The number of murders in East China's Jiangsu province has decreased by 10 percent over the past year, while 97 percent of the cases were resolved, a senior officer with the criminal investigation authority in the province said.
A total of 900 murder cases were cracked by Jiangsu police in 2010, Ge Xifang, deputy head of the criminal investigation bureau under the Jiangsu provincial public security department, told China Daily in an exclusive interview.
"Sixty percent of the murder cases were caused by civil disputes," he said.
According to Ge, criminal investigations are becoming more dependent on information collected online.
"More than 60 percent of the criminal cases were cracked by the help of online information," Ge said.
In addition, cutting-edge technologies have been widely used by police, and those technologies have significantly facilitated investigations, Ge said.
"Solving cases through the Internet can increase efficiency of the police and save personnel," said Dai Peng, dean of the investigation department of the Beijing-based Chinese People's Public Security University.
"However, with the increasing movement of the population and the rising complexity of criminal cases, the shortages in personnel of public security authorities and the lack of improved technologies are more and more noticeable," Dai added.

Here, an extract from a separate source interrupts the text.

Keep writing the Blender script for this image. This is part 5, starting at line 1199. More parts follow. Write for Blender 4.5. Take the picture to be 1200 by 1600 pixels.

According to Ge, organized crime still haunts the province, and its structure tends to be more complex and underground.
"We should be good at analyzing, identifying and researching relevant cases to detect mafia-like gangs, and once nailing them we will eliminate these bad guys as early as possible," he said.
He also boasted about the absence of police officers and their relatives in running entertainment businesses, which have appeared in news reports for allegedly harboring indecent behaviors such as drug transactions and prostitution.
"We have done pretty well in this respect," he said, implying the lack of corruption of the local police.